As I kept reading in Isaiah, I landed here: 
So the Lord must wait for you to come to him so he can show you his love and compassion.
For the Lord is a faithful God.  Blessed are those who wait for his help.  Isaiah 30:18 (NLT)

I realized that while it may seem that I am waiting on Jesus, He’s the one who is waiting on me.  He’s waiting on me to sit down, settle down, and listen, so that He can teach me how to rest.  Then I will be ready and prepared when He says, "Go."

Then Jesus said, “Come to me, all of you who are weary and carry heavy burdens, and I will give you rest.” Matthew 11:28 (NLT)

The word used for rest here is the Greek word, anapausis, which denotes a temporary rest or intermission, like a pause.  In Hebrews, we read of another kind of rest:

God himself is at rest.
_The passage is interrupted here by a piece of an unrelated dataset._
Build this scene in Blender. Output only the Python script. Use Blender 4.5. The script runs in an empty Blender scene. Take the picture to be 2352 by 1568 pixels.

And at the end of the journey we'll surely rest with God.  Hebrews 4:10 (MSG)

This word, rest, is the Greek word, katapausis, which indicates a putting to rest, a final destination, a heavenly resting place.

If this life is a race and heaven is where I finish, then it makes sense to take a break and catch my breath along the way.  One of the Olympians shared the other night how he got ready to run his race.  He told of his plan to focus on his weaknesses instead of his strengths, and in doing so he improved his overall time.  Another runner shared how he got his mind ready for the race.  He told the reporter that he treats every race as a practice, so that he does not get caught up with anxiety. 

I am not good at resting.  I am not good at waiting.  If this life is a practice for what I will spend eternity doing- resting with God- then it makes sense that He would rehearse it with me while I’m giving it everything I’ve got, heading for that finish line.  When He asks me to wait and rest, He truly has my best in mind.  And when we do cross that finish line and enter into eternity, we will continue doing what He created us to do: praising Him forever.